My favorite Fast Girls story by far is Waxing Eloquent by Donna George Storey. I love this story because it's multilayered with a solid tone of jaded sarcasm masking a college girl's insecurity. Storey also attacks the sanitized culture of L.A., which is rightly deserved. In order to get in bed with the gorgeous TV actor next door, the protagonist does a typically LA thing: she gets waxed. "I'm lying on a table in a salon in Westwood, waiting for some nice lady in a white coat to rip off all my pubic hair so I can go have a proper L.A. fuck with Cody himself." As a reward for her pain, she gets to bed the hot actor. "Thanks for keeping your promise to test me out Cody. That was one hell of a L.A. fuck," she tells Cody after they celebrate her second waxing that leaves not a hair in sight. To which Cody answers flatly: "Sorry Shannon. If any promises were kept, it's not L.A." Here the reader gets a slice of the twisted side of L.A. life served up in a smart, sexy vignette.

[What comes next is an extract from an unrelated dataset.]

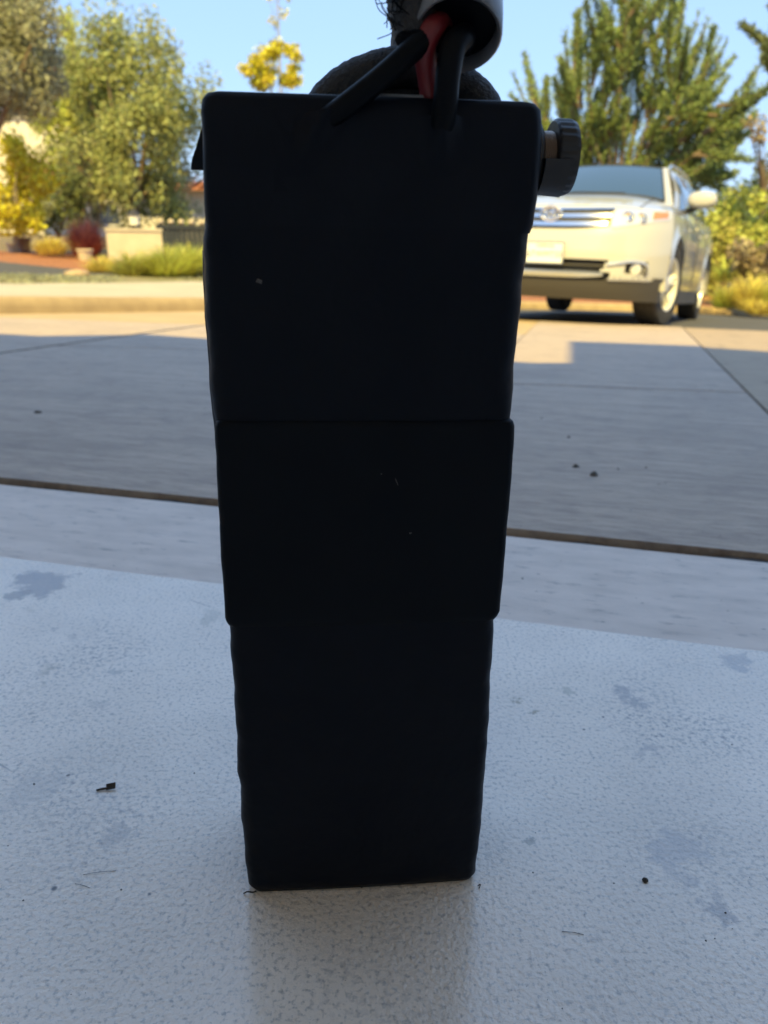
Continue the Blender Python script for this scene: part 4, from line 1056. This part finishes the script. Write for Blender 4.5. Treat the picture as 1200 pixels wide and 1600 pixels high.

Another goodie is Winter, Summer, by Tristan Taormino, in which the protagonist's fear of intimacy is violently overcome through a one-night stand with a butch blond pool player she meets in a bar. Fireworks by Lolita Lopez concerns the explosions that occur between husband and wife when they decide to have sex on the sly at a family picnic. Married Life by Charlotte Stein reveals how a husband's secret sadomasochistic fantasies can be rudely awakened by a wife who's not afraid to play with whips and rope. In all of these, the reader is right there with the narrator as the hot sex and personal revelations occur. In Fast Girls, sex is merely an art that brings the participants into closer association with themselves. Each story is a healing for the writer and voyeuristic trip for the reader. In Whore Complex, by Bussel, the protagonist discovers more rewards as the personal whore of a very handsome, intelligent and dominating man than through her corporate day job.


Oh, and did I mention the scene involving menage a trois (and then some) in Fast Girls? There's the somewhat shocking Playing the Market by Angela Caperton that details how an everyday woman can become an instant prostitute, simply because she needs to pay rent in a downturn economy. Here the threesome is composed of two hunky men and one woman, while Communal by Saskia Walker gently plays with the idea of a foursome via steamy shower scenes in a college dorm setting. The women in Fast Girls are unafraid to push their own boundaries and test their limits. Perhaps the boldest heroine in this anthology is the protagonist in Let's Dance by D.L. King. Here an older woman makes the moves on a college boy with lustful force.


Not only is the prose in Fast Girls witty, raw and honest, the women portrayed within its pages are heroines. Forget about mainstream America when you read this book: there's not a single Sex in the City scenario in sight. A fast girl might love shoes, like the woman in Tess Danesi's story, Lessons, Slow and Painful, but they're merely impractical sex props for her pleasure. She lets her boyfriend knife the words "Fast Girl" into her back because she thinks his kisses are worth the pain. These fictional women know what they need to make themselves feel reborn, and they will go to any extreme to get there. Fast girls aren't worried about being "too fat" or whether or not they look like Julia Roberts; they're accepting of their own flaws and desires. Fast girls are willing to risk humiliation in order to find themselves.



In similar fashion to Whore Complex, there's a recurring theme of a reward for staying true to one's self throughout Fast Girls. In Confession of a Shopaholic by Jennifer Peters, the protagonist unabashedly carries her new sex toys on the bus, wining a handsome guy to take home to try out her new trinkets. In Waiting For Beethoven by Susie Hara, a 51-year-old woman aggressively pursues a pianist that's young enough to be her son, to her own exquisite benefit. I wish copies of Fast Girls could be delivered to every desperate housewife with the enclosed note: "You deserve more!"